### AIM OF THE TASK
Copy, from the entries below, each line in which the string "high" appears.

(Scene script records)
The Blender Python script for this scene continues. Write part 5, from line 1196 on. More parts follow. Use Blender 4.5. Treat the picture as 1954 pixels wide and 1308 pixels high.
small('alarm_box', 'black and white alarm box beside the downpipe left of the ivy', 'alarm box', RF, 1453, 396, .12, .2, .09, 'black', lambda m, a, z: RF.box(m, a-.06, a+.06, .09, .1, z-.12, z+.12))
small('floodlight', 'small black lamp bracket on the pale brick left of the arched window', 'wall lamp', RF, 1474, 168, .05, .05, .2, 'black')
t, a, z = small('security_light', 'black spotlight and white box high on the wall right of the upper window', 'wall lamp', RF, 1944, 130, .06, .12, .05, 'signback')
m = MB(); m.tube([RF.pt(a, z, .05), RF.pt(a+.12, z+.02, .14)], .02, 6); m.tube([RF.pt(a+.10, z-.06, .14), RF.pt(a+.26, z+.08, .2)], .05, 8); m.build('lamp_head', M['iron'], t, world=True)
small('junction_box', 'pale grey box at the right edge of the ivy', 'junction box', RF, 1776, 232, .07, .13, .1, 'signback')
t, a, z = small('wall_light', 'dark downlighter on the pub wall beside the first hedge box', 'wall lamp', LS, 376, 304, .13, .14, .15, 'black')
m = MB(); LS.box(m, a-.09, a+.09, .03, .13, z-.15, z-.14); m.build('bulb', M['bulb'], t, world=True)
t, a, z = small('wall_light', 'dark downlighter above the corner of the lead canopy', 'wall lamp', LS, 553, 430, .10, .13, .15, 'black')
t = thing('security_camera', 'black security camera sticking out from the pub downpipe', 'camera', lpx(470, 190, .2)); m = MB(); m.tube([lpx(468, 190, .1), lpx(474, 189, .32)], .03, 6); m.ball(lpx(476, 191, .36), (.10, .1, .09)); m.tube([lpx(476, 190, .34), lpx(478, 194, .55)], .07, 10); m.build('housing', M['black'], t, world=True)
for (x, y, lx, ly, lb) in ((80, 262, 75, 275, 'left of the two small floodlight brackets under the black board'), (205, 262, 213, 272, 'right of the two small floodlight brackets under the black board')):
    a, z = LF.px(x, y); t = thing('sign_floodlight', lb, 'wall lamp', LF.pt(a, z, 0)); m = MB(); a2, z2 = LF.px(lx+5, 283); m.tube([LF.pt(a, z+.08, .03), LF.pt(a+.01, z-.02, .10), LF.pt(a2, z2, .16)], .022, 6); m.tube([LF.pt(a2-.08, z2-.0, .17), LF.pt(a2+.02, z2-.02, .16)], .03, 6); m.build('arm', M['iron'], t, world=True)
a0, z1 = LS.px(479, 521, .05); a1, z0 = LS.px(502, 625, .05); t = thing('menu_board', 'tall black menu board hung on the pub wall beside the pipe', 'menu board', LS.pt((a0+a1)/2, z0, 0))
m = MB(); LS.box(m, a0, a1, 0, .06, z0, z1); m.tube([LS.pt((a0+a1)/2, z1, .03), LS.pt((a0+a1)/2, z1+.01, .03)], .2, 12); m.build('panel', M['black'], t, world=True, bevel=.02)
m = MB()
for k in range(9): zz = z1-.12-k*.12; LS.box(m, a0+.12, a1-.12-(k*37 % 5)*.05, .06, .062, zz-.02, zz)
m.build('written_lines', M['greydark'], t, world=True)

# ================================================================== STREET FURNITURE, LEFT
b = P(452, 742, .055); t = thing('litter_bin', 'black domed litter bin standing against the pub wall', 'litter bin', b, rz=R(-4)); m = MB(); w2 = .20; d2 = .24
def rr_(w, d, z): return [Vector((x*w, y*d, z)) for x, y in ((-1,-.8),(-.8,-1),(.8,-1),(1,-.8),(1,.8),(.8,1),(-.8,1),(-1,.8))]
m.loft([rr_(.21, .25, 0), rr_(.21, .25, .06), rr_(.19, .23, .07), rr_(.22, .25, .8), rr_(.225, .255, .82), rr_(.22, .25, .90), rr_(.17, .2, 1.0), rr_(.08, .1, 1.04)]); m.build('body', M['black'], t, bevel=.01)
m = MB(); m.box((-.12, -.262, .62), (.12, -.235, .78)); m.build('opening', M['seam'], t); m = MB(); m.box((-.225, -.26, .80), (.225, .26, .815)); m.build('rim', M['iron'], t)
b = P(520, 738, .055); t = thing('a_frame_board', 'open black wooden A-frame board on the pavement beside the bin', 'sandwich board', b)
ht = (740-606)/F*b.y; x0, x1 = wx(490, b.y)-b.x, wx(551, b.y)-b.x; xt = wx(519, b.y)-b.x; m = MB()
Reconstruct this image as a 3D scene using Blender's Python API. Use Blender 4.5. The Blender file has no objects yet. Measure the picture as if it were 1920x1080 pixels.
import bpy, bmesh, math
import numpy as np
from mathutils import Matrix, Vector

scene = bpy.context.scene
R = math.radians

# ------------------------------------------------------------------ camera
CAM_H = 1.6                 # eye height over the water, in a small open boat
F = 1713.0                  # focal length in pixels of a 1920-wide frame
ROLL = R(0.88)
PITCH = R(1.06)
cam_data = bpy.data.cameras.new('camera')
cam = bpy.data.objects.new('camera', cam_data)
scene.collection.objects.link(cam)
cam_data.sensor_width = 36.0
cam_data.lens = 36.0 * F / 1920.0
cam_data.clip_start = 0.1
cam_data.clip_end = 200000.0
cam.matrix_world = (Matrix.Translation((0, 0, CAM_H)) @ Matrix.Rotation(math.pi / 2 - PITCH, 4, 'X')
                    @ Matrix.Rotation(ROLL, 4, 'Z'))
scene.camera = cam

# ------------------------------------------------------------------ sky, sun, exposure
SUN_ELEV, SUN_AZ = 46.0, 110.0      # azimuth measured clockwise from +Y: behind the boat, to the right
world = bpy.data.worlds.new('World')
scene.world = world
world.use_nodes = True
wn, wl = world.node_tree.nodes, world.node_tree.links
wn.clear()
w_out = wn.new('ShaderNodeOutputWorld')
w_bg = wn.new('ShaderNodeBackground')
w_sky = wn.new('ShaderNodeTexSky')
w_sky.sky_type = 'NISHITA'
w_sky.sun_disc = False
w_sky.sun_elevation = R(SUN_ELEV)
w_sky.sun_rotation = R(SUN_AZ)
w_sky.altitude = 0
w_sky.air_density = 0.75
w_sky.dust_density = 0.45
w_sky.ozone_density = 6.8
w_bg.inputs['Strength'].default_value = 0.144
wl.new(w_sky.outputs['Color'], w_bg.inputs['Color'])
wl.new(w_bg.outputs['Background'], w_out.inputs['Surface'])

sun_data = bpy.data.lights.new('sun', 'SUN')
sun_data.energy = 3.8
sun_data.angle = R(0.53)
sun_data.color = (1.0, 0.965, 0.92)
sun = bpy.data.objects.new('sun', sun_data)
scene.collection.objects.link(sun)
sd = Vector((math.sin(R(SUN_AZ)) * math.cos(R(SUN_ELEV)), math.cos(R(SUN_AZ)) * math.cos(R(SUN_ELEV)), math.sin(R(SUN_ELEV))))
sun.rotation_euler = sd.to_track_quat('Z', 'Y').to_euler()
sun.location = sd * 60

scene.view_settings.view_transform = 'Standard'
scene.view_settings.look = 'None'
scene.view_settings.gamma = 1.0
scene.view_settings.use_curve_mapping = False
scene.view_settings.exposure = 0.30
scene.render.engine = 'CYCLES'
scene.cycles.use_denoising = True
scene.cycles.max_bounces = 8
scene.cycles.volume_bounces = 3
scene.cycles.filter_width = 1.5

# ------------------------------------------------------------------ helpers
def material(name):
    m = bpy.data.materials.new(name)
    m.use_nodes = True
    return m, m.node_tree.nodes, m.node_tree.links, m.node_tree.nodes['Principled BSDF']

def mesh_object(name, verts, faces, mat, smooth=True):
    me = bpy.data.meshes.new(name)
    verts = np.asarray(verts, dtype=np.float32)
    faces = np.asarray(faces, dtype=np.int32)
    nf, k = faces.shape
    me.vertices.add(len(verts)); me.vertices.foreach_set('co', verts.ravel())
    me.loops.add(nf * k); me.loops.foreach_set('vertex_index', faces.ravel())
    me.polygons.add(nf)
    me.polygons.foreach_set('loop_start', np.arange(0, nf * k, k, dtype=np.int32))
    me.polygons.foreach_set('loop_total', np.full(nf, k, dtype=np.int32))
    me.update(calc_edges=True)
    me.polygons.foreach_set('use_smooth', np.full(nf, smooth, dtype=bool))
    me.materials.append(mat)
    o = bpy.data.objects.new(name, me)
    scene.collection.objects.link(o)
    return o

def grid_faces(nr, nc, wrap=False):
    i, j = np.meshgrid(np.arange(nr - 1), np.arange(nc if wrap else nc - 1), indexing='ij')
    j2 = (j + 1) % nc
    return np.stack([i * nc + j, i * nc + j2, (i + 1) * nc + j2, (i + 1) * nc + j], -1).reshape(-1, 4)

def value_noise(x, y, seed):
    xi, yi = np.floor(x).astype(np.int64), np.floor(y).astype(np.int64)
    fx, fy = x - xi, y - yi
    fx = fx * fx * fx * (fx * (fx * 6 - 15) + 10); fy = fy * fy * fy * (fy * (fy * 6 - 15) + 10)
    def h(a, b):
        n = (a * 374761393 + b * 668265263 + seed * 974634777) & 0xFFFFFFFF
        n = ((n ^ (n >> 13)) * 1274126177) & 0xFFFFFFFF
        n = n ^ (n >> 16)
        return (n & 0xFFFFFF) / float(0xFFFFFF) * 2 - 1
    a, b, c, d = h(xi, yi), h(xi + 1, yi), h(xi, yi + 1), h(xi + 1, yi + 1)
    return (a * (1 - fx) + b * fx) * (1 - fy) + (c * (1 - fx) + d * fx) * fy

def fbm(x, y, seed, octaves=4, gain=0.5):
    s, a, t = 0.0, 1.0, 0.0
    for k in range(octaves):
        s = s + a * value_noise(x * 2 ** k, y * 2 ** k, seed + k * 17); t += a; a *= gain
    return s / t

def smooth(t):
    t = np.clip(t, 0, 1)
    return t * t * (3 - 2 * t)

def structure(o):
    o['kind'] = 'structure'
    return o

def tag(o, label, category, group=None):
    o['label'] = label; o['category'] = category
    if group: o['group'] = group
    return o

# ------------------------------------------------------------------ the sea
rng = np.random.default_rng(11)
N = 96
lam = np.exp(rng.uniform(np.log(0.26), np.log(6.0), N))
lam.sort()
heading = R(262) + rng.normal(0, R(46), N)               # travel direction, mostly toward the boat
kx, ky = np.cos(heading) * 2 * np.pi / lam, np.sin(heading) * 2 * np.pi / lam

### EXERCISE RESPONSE
The Blender Python script for this scene continues. Write part 5, from line 1196 on. More parts follow. Use Blender 4.5. Treat the picture as 1954 pixels wide and 1308 pixels high.
t, a, z = small('security_light', 'black spotlight and white box high on the wall right of the upper window', 'wall lamp', RF, 1944, 130, .06, .12, .05, 'signback')